Yin and Yang in Portland, The Good Life and Urban Existentialism

I am living the New Urbanist dream. I do not have a car and I rent my parking space for $200 a month. Half the money pays for a monthly transit pass (streetcar, rail, and bus); the rest covers utilities, a gym membership, and internet access. My residence has a 96 walk score, so I favor walking. I top 12,000 steps a day and my belt has a new notch. Powell’s Bookstore is my favorite destination, and I am exploring a slew of cafes, theaters, and restaurants. 

Walking, I have learned, is conducive to the good life. Without fear of a DUI, I am becoming a connoisseur of craft cocktails, a nuanced art flourishing in Portland. For my daily needs, a hardware store, two markets, two drug stores, three grocery stores, and four parks are nearby. When crossing the river to east Portland, I favor a bicycle network that offers safe passage to a slate of vibrant pedestrian scaled neighborhoods and historic parks.
The La Fortezzea, Cibo on Division Street
I have also given up television. Netflix and the PBS News Hour are available on my computer, but the city is more entertaining. With the automobile held at bay, the sidewalks and public realm are alive broadcasting a shifting blend of comedy, tragedy, and the quirky and mundane. People entertain themselves and each other. I realize I have traded the automobile and television for authenticity. I now pray to God that I will never see another car commercial, the American equivalent of Stalinist propaganda. In fact, when one appeared in a movie preview I blurted out “I’ve paid to see a movie not to be brainwashed by corporate hype." Humanity is rife here, and my outburst was just a minor note in the urban cacophony.
Urban Minstrel 
Although Portlanders are exceedingly polite, most evenings are broken by the discordant cries of the homeless, a reminder that a welcoming public realm is shared. I’ve learned to inure myself from the dispossessed, but not their lament. Their chords are so grating and visceral I have taken to reading Jean Paul Sartre. In a cold dark universe that is indifferent to humanity, anxiety is pervasive and only overcome, Sartre reasoned, by individuals taking action and creating meaning in their lives. “For the existentialist,” Sartre wrote, “there is no love other than that which is built.” There are 4,000 homeless in Portland losing the struggle to build love. Three in four suffer from mental illness and their cries express the anxiety we mask. http://www.oregonlive.com/opinion/index.ssf/2015/07/portland_homeless_crisis_easie.html

The city is a last refuge. This is why urban life has an edge. Helping the homeless is a test of our humanity, a challenge to bridge the abyss we wish to ignore.
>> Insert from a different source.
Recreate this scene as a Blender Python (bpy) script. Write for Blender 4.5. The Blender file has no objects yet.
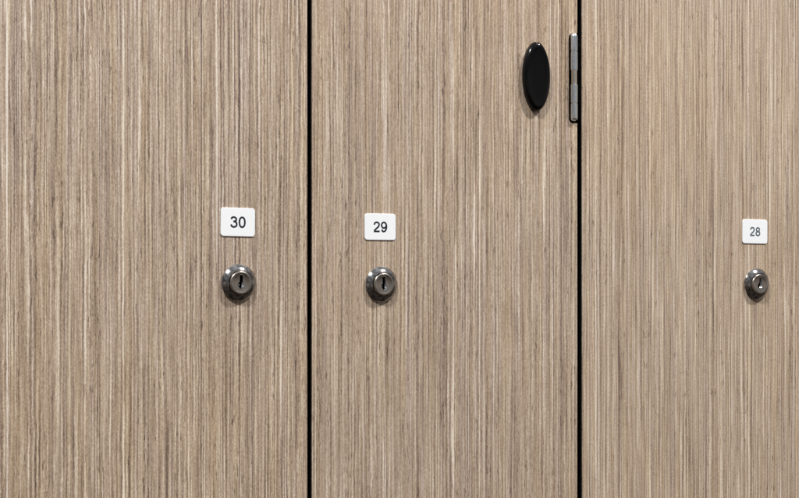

Homeless in North Park Block
Most nights I am delivered from feelings of existential dread. Watching the sun fade over the western hills and twilight slowly envelop the city in a hazy purple gray, peace envelops my thoughts. Often, I saunter to Tanner Springs and enjoy a spot of repose. On occasion I make a pilgrimage to Laurelhurst Park. There the interplay of shadow and light at evening’s end mimics a William Turner painting. It’s not a coincidence.

John Charles Olmsted, the noted landscape architect who proposed establishing Laurelhurst Park, studied Turner. Watching shifting shades of green play across a glen I revel in a transcendent moment. I well with gratitude, thankful that an earlier generation labored to lessen our anxiety. I am reminded of the words of John Ruskin, the polymath who championed Turner and urban reform, “the activity of our hope and labor will mark the time generations of men shall be confirmed for foundations of the gates of the city of God.” Hallelujah!